Are we all reading Longbourn yet? The current Comedy Wives book club book, Longbourn, by Jo Baker is based on the events detailed in our beloved Pride and Prejudice. (Yes, that is where you know that name from!) The story is told this time from the perspective of ‘downstairs’, the long suffering staff of the Bennet’s entailed-away-to- cousin-Collins home.

I will not be talking about Longbourn yet, because I want to give ‘yall a chance to read it. Today I’m going to talk about something that has really captured my imagination lately: indoor plumbing.

Don’t worry, I won’t be disgusting like I was in my last post, although as a quick update I do love my new toilet. It’s just been such a pleasure to use and Mike won’t stop talking about it. I’m already getting used to the idea of having a superior toilet in our house, the same way as I got used to having a working shower when we redid our bathroom after an embarrassingly long time of having to turn our hot water on under the kitchen sink.

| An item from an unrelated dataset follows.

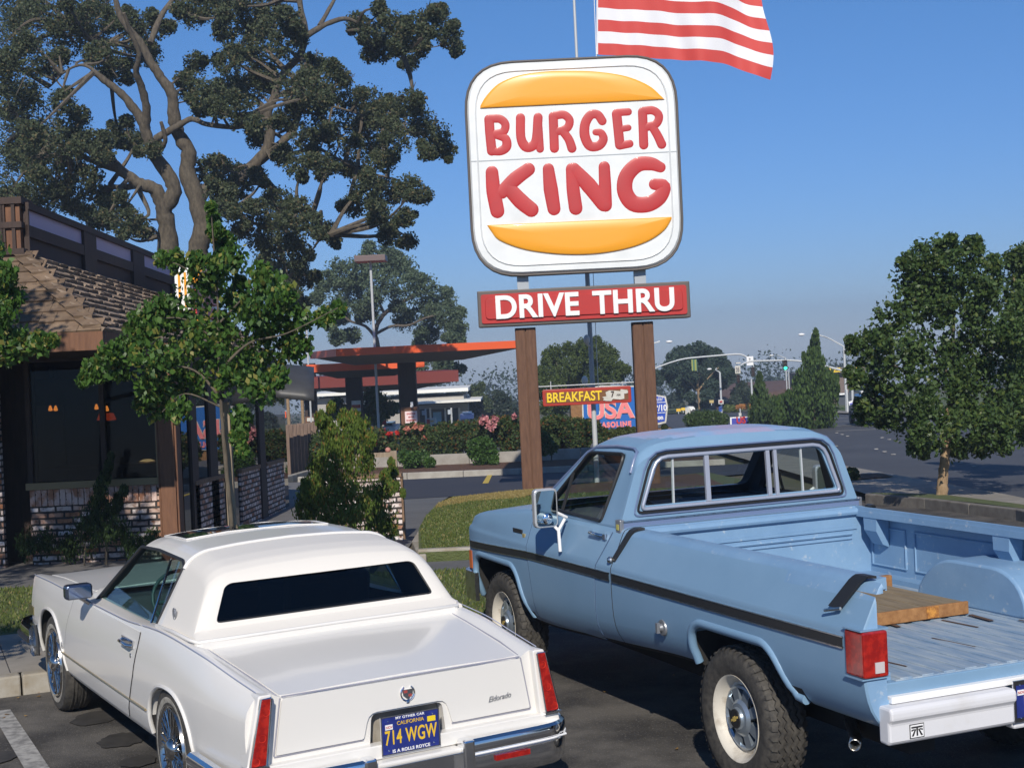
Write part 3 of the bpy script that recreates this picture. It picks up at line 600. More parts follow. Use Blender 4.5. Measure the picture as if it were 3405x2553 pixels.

Photo by pursanovd via flickr
Photo by pursanovd via flickr

It is amazing how quickly one gets used to innovation. For the first few months with our new Iphones we felt like Kings among men and now I would be hard-pressed to tell you what I did before I had candy crush to play while watching television.

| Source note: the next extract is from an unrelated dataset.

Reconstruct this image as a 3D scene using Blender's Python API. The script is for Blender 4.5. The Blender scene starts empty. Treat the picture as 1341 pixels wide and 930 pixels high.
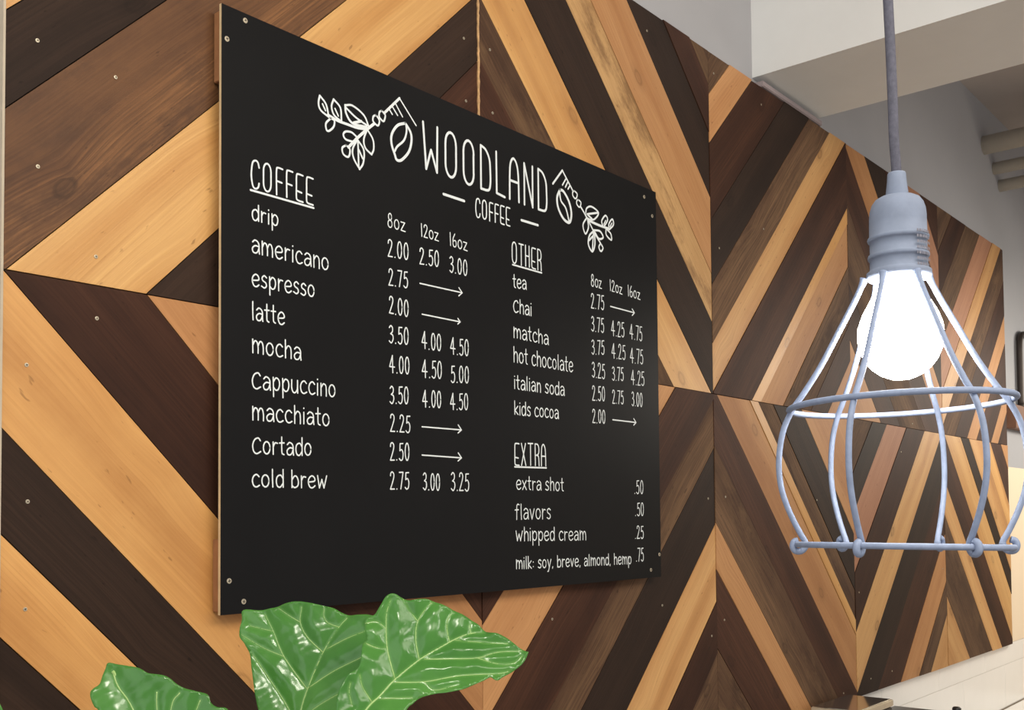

Sometimes when I’m taking a luxuriantly long shower I think about how amazing it is that I get to have soft, blistering hot water cascading down on me for however long I want, whenever I feel like it, at the turn of a knob. But we take it for granted don’t we? We know that much of the world’s population doesn’t have clean running water to drink and yet we take daily showers and don’t feel like kings among men until we buy a new Iphone. And then that feeling wears away too.

Anyway, today we will appreciate indoor plumbing, and try to imagine a time before it was even a thing. The first chapter of Longbourn, which you can read online, has the Bennet’s housemaid, Sarah fetching water from the well in the predawn cold for laundry day. She talks a lot about her chilblains and it makes my hands hurt to think about it. Thank you indoor plumbing!

Also there’s this priceless line “If Elizabeth had the washing of her own petticoats, Sarah often thought, she’d most likely be a sight more careful with them” (Jo Baker, Longbourn.) Elizabeth, who you may remember ruining her marriage prospects by tramping across fields and muddying her petticoats, to the undisguised horror of the Bingley sisters.

In addition to slowly reading Longbourn, and concurrently rereading Pride and Prejudice, because I don’t want to miss a single reference, I happened upon the most wonderful book last week: The Secret Rooms By Catherine Bailey. If you like terms like Gothic mystery, conniving duchess, witches’ curse, and “the third footman recalled…”, you will like this book, but only if you also like reading extensive excerpts from real letters written back and forth between English Lords and Ladies. Essentially, this book was written specifically with Sarah and me in mind.

Photo by Jerry Gunner Via Flickr

The Secret Rooms tells the story of the ninth Duke of Rutland, his mysterious death, and his seat, the Belvoir Castle in Leicestershire. (It’s pronounced Beaver Castle, can you imagine?)  It’s fantastic so far. Anyway, this description has really captured my imagination:

As she looked back nearly sixty years later, the armies of servants who traipsed its corridors and on whom the family depended for their basic amenities loomed in Diana’s memory: ‘The watermen are difficult to believe in today’ she wrote: ‘They seemed to me to belong to another clay. They were the biggest people I had ever seen, much bigger than any of the men of the family, who were remarkable for their height. They had stubbly beards and a general Bill Sikes appearance. They wore brown clothes, no collars and thick green baize aprons from chin to knee. On their shoulders they carried a wooden yoke from which hung two gigantic cans of water. They moved on a perpetual round. Their job was to keep all jugs, cans and kettles full in the bedrooms, and morning or evening to bring the hot water for the hip-baths.’ “

-Catherine Bailey. The Secret Rooms. Penguin.

What the hell? I mean, is this even a thing? I couldn’t find anything online. Please enlighten me if you do know, I want to know so much more about watermen!!

To be clear, Longbourn would not have had watermen, obviously, being a house not a castle. BUT do you think maybe Pemberley would have had watermen? I hope so.